Garbage in, garbage out. If your corpus is one unrepresentative practice exam, the distribution it produces is noise dressed up as signal. More exams, and exams that actually resemble the real thing, make the prediction better. Be skeptical of a confident-looking table built from thin data.
It doesn't excuse leaving it to the last minute. The honest caveat: the best version of this is run a week out, when the plan still leaves room to actually learn the priorities it surfaces. Two hours before the exam, even a perfect priority list can only do so much.
The Takeaway
Crunch mode isn't about working harder in less time — it's about being ruthless with where the time goes. The mistake is spreading a fixed number of hours evenly across everything the course covered. The fix is spending them where the points actually are.

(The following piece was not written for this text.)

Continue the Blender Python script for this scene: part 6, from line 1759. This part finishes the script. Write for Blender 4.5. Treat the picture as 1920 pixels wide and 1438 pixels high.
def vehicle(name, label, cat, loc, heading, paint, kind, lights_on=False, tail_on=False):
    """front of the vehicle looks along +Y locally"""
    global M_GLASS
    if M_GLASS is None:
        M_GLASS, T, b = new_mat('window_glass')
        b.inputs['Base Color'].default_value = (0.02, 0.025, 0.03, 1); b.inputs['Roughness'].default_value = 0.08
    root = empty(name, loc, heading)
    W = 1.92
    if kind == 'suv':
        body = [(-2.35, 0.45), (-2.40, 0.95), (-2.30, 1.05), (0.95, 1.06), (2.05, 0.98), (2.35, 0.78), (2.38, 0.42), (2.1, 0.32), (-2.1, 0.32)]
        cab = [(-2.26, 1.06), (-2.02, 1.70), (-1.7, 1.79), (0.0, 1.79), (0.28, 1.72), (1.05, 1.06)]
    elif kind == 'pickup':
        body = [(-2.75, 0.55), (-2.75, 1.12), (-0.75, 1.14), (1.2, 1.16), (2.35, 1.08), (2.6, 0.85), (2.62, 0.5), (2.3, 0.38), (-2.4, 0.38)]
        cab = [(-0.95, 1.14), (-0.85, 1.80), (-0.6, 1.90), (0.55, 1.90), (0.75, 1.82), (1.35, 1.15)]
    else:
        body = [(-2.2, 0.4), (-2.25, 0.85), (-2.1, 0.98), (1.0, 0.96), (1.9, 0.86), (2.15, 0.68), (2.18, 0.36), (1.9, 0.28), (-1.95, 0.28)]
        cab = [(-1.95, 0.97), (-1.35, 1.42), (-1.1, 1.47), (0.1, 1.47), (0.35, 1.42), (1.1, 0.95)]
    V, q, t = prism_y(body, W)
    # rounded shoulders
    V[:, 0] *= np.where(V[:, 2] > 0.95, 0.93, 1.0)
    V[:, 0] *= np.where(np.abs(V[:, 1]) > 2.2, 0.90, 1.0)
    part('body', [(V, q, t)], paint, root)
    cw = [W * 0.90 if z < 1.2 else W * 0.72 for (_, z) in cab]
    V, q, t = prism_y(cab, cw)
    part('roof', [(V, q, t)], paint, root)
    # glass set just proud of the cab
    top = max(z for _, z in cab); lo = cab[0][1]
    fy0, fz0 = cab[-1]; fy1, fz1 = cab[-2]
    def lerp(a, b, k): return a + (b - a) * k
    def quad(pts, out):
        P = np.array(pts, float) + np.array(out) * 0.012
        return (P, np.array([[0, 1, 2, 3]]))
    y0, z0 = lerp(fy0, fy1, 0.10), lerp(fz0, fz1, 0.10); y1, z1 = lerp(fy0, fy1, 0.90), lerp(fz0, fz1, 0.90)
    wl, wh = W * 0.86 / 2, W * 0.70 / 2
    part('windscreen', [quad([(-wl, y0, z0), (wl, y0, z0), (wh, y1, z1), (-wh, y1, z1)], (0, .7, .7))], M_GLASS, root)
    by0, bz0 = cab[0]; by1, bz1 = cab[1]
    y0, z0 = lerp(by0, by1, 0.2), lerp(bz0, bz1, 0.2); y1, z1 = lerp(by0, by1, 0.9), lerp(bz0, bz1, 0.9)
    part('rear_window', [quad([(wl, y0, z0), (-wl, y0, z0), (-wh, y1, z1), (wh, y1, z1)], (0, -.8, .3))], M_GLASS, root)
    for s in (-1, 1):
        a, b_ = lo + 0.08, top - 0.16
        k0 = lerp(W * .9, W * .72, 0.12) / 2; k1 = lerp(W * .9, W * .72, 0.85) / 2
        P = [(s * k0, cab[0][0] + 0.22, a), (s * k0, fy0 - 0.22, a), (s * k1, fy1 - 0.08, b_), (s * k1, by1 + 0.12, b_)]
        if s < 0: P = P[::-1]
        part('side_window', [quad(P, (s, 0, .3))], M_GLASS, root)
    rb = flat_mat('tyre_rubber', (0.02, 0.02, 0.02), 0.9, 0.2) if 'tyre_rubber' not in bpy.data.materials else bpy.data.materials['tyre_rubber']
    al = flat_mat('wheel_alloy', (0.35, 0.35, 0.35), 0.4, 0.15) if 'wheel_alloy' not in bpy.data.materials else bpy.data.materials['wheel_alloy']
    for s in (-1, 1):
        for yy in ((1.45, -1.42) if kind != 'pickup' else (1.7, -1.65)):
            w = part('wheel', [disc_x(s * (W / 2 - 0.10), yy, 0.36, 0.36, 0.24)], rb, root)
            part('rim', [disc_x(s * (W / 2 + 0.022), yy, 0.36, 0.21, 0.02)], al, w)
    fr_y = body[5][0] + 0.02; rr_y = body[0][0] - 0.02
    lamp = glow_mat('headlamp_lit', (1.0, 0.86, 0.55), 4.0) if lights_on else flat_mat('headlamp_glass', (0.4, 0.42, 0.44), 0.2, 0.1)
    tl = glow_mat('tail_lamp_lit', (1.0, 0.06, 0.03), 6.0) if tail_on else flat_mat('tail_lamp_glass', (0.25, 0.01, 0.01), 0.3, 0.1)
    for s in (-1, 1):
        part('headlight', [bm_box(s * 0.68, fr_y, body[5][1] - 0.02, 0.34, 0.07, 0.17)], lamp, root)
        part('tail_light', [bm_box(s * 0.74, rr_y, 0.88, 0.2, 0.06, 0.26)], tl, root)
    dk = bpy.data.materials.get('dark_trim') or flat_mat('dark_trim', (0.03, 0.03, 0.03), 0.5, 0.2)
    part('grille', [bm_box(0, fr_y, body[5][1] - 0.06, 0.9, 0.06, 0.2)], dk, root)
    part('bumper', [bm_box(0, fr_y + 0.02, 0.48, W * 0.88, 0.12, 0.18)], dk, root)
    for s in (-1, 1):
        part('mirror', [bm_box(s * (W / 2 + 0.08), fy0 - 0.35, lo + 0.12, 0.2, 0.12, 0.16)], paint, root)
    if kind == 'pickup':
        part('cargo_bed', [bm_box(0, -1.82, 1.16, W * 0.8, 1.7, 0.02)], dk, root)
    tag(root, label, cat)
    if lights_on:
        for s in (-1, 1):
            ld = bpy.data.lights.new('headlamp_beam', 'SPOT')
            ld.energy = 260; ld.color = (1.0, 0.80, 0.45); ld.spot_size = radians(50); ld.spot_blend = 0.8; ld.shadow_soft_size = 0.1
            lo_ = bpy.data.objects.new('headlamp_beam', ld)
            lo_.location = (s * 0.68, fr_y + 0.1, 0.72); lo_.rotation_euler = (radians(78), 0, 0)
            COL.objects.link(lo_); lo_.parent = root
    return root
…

Past exams already encode that information. What the AI adds is the willingness to read all of them carefully, tally the points without cutting corners, and turn the result into a schedule you can follow when you're too stressed to plan clearly yourself. The model handles the bookkeeping. You handle the studying — just aimed at the right targets.
You still have to know the material. But at least you'll be out of time on the right topics.